Start RECORDED DATA

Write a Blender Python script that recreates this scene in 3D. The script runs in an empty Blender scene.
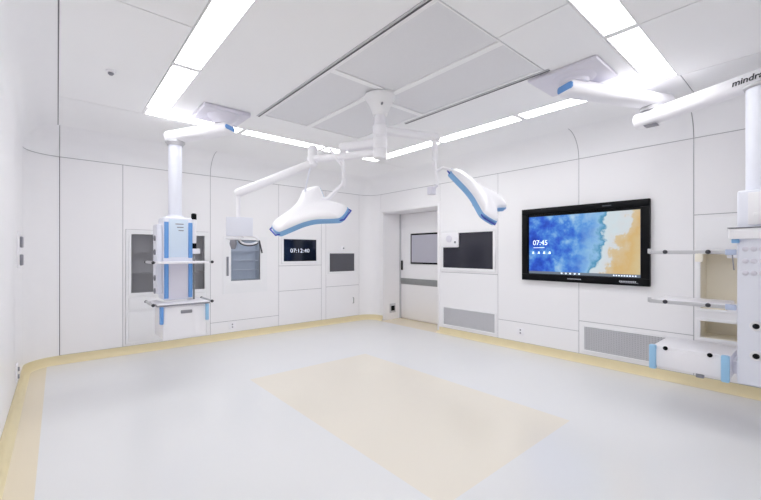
import bpy, bmesh, math, random
from mathutils import Vector, Matrix
random.seed(3)
COL = bpy.context.scene.collection
V = Vector
H = 1.39            # eye height
YA, XB, XL = 6.21, 5.08, -0.30     # back wall, right wall, left wall planes
CZ, WZ, SK = 2.92, 2.60, 0.10      # ceiling, top of wall panels, top of skirting
RC = 0.32                          # radius of the coves and of the rounded corners

def lin(c):
    return tuple((x / 12.92 if x <= 0.04045 else ((x + 0.055) / 1.055) ** 2.4) for x in c)
def rgb(h):
    return lin(tuple(int(h[i:i + 2], 16) / 255 for i in (0, 2, 4)))

# ------------------------------------------------------------------ materials
def mat(name, hexcol, rough=0.4, metal=0.0, var=0.03, scale=6.0, emit=None, strength=0.0, spec=0.5, bump=0.0):
    m = bpy.data.materials.new(name); m.use_nodes = True
    nt = m.node_tree; b = nt.nodes['Principled BSDF']
    c = rgb(hexcol)
    tc = nt.nodes.new('ShaderNodeTexCoord'); nz = nt.nodes.new('ShaderNodeTexNoise')
    nz.inputs['Scale'].default_value = scale; nz.inputs['Detail'].default_value = 3
    nt.links.new(tc.outputs['Object'], nz.inputs['Vector'])
    mx = nt.nodes.new('ShaderNodeMix'); mx.data_type = 'RGBA'
    mx.inputs['A'].default_value = (*[x * (1 - var) for x in c], 1)
    mx.inputs['B'].default_value = (*[min(1, x * (1 + var)) for x in c], 1)
    nt.links.new(nz.outputs['Fac'], mx.inputs['Factor'])
    nt.links.new(mx.outputs['Result'], b.inputs['Base Color'])
    b.inputs['Roughness'].default_value = rough; b.inputs['Metallic'].default_value = metal
    b.inputs['Specular IOR Level'].default_value = spec
    if bump:
        bp = nt.nodes.new('ShaderNodeBump'); bp.inputs['Strength'].default_value = bump; bp.inputs['Distance'].default_value = 0.002
        nt.links.new(nz.outputs['Fac'], bp.inputs['Height']); nt.links.new(bp.outputs['Normal'], b.inputs['Normal'])
    if emit:
        b.inputs['Emission Color'].default_value = (*rgb(emit), 1); b.inputs['Emission Strength'].default_value = strength
    return m

def glass_mat(name, hexcol, fac):
    m = bpy.data.materials.new(name); m.use_nodes = True
    nt = m.node_tree; nt.nodes.clear()
    out = nt.nodes.new('ShaderNodeOutputMaterial'); mix = nt.nodes.new('ShaderNodeMixShader')
    tr = nt.nodes.new('ShaderNodeBsdfTransparent'); gl = nt.nodes.new('ShaderNodeBsdfGlossy'); fr = nt.nodes.new('ShaderNodeFresnel')
    tr.inputs['Color'].default_value = (*rgb(hexcol), 1); gl.inputs['Roughness'].default_value = 0.03
    fr.inputs['IOR'].default_value = fac
    nt.links.new(fr.outputs[0], mix.inputs[0]); nt.links.new(tr.outputs[0], mix.inputs[1]); nt.links.new(gl.outputs[0], mix.inputs[2])
    nt.links.new(mix.outputs[0], out.inputs['Surface'])
    return m

M = {}
M['wall'] = mat('wall_panel_enamel', 'F1F0F2', 0.32, var=0.012, scale=1.5, spec=0.4)
M['ceil'] = mat('ceiling_panel_enamel', 'F6F6F7', 0.45, var=0.012, scale=1.5, spec=0.35)
M['seam'] = mat('grey_seam_sealant', 'AEAEB2', 0.7, var=0.05)
M['jointdark'] = mat('dark_joint_strip', '6C6C71', 0.6, var=0.05)
M['cove'] = mat('cove_enamel', 'F4F4F6', 0.4, var=0.01, spec=0.35)
M['skirt'] = mat('yellow_vinyl_skirting', 'E2D5AE', 0.35, var=0.05, scale=9)
M['white'] = mat('white_powder_coat', 'F1F0F4', 0.3, var=0.01)
M['white2'] = mat('cool_white_plastic', 'E6E8F2', 0.3, var=0.015)
M['greyblue'] = mat('grey_blue_clip', 'BCC8E2', 0.35, var=0.03)
M['lilac'] = mat('pale_lilac_plastic', 'DDDBE6', 0.4, var=0.02)
M['frame'] = mat('white_metal_frame', 'EEEEF0', 0.35, var=0.01)
M['blue'] = mat('blue_plastic', '6A9FDE', 0.35, var=0.03)
M['paleblue'] = mat('pale_blue_bumper', '9CC9EA', 0.35, var=0.04)
M['rimblue'] = mat('lamp_rim_blue', '7FAEDB', 0.3, var=0.04)
M['deepblue'] = mat('deep_blue_grip', '2F45B0', 0.35, var=0.05)
M['violet'] = mat('violet_handle', '6A62B8', 0.35, var=0.05)
M['sky'] = mat('sky_tinted_panel', 'D3E2F2', 0.28, var=0.02)
M['black'] = mat('black_plastic', '0C0D11', 0.35, spec=0.15, var=0.1)
M['screen'] = mat('dark_display_glass', '34343E', 0.12, var=0.05)
M['screen2'] = mat('charcoal_display_glass', '55555C', 0.2, var=0.05)
M['navy'] = mat('navy_clock_glass', '10182A', 0.08, var=0.2, scale=3)
M['steel'] = mat('brushed_steel', '9A9C9C', 0.35, 0.6, var=0.06, scale=20)
M['grey'] = mat('mid_grey_plastic', '8A8A92', 0.45, var=0.05)
M['dark'] = mat('dark_grey_rubber', '3A3A40', 0.5, var=0.05)
M['interior'] = mat('grey_cabinet_interior', 'E6E6E8', 0.5, var=0.03)
M['cool_in'] = mat('cool_blue_cabinet_interior', 'EEF1F5', 0.4, var=0.04)
M['cream'] = mat('cream_niche_lining', 'EFEADD', 0.5, var=0.02)
M['lamina'] = mat('grey_perforated_diffuser', 'E4E4E7', 0.6, var=0.02, scale=60)
M['vent'] = mat('grey_vent_metal', 'C6C6CA', 0.45, var=0.02)
M['ventdark'] = mat('vent_shadow_lining', '9C9CA1', 0.7, var=0.03)
M['rail'] = mat('dark_aluminium_rail', '5C5C60', 0.4, 0.3, var=0.05)
M['glass'] = glass_mat('clear_cabinet_glass', 'F0F0F1', 1.3)
M['glassblue'] = glass_mat('blue_tinted_glass', 'F3F6FA', 1.3)
M['frost'] = mat('frosted_door_glass', 'B9B8C4', 0.25, var=0.06, scale=2)
M['light'] = mat('lit_ceiling_diffuser', 'FFFFFF', 0.5, emit='FCFDFD', strength=11.0)
M['digit'] = mat('lit_clock_digits', 'FFFFFF', 0.5, emit='D8E6FF', strength=0.7)
M['osd'] = mat('lit_screen_text', 'FFFFFF', 0.5, emit='C4E2FF', strength=0.8)
M['taskbar'] = mat('lit_taskbar', '505862', 0.5, emit='6C7884', strength=0.6)
M['mark'] = mat('dark_lettering', '33343C', 0.5)
M['bezelmark'] = mat('pale_bezel_lettering', 'C8CCD4', 0.5)
M['lens'] = mat('lamp_lens', 'DDE3EE', 0.1)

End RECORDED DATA

### TASK PROMPT:
Copy out all lines that carry the word "scene".

### OUTPUT OF THE EXERCISE:
Write a Blender Python script that recreates this scene in 3D. The script runs in an empty Blender scene.
COL = bpy.context.scene.collection